On page 145 of The Reform of the Roman Liturgy Gamber comments, "While in the early Church the altar was intentionally shielded from view, albeit it with precious cloths and antependia, in today's church the altar is situated in the middle of the room, undecorated, exposed to the view of everybody." On page 150 he says, "In the early Church large mensa altars were uncommon. But even the mensa altars [small square altars - my comment], like the so-called modern block altars, were always covered with richly decorated covers extending over all sides and reaching down to the floor so that the altar's table shape was not readily discernible. During later times a decorated antependium made of wood or metal or other material was attached to the front side of the altar."

Historically, the altar was never been left unveiled until the corruption of liturgical understanding which yielded itself more and more in the Counter Reformation period. One of the depressing characteristics of modern liturgical ignorance is the counterproductive transparency of modern liturgical devices: the music, texts, patchwork ritual, but certainly the architecture and ecclesiastical decor in general. Not only are modern churches and their altars often ugly, their very nakedness invites one to disfaith, if I can be permitted the neologism.

(Modern Altar Missal illustration -- based on the manner of illustration appearing in medieval lay primers [prayer books] discussed at length in Eamon Duffey's book, The Stripping of the Altars)

Historically and liturgically, the altar is representative of Christ Himself, the reason it is perfumed at various points in the liturgy. Many persons attached to the "old Mass" are as lacking in liturgical formation and understanding as those who positively favor the new rites.
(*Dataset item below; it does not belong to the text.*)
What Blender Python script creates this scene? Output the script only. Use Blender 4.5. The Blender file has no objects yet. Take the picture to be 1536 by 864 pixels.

The Christian Mysteries should be celebrated in more than an atmosphere of "holiness" - they should be experienced within a culture of a deepened Christian understanding of the liturgy, its history, its constituent parts, the unity of faith with faith's liturgical culture.

(A typically English altar in the Slipper Chapel at Walsingham. This is an example of noble simplicity)

In a word, I am happy after returning from CIEL 2006 to discover serious notice being taken of antependia.

In closing my commentary I would like to add a parenthetical comment made by Msgr. Gamber on page 123 of his book on the liturgical reforms: "The future will see only simple new church buildings, relatively small in size, buildings that from the outside will not be very prominent, while the interior will be well crafted and designed entirely for liturgical purposes. This building style will be similar to the basilicas of early Christianity, structures which from the street level did not stand out as buildings serving a special purpose, yet buildings with interiors that in a splendor of curtains and lamps, but above all through the precious decoration of the altar and sanctuary, created a suitable environment for the celebration of Mystery regularly taking place there."

The members of our Augustinian canonry in the suburbs of Saint Louis have built a place of authentic Christian worship by converting something as unimposing as a large suburban garage into a sacred place conforming perfectly to Msgr. Gamber's description.

(Altar of the CRNJ Oratory in St. Louis)

I ask the readers of this blogsite to make known our religious and priestly foundation where the classic Roman Liturgy is celebrated in full, with great respect for a holistic understanding of its tradtion. We are not merely concerned with Latin and the rubrics of the classic Roman rite, we are aware and sensitive to the culture of asceticism, the font for the spiritual and contemplative heart of true Catholic faith.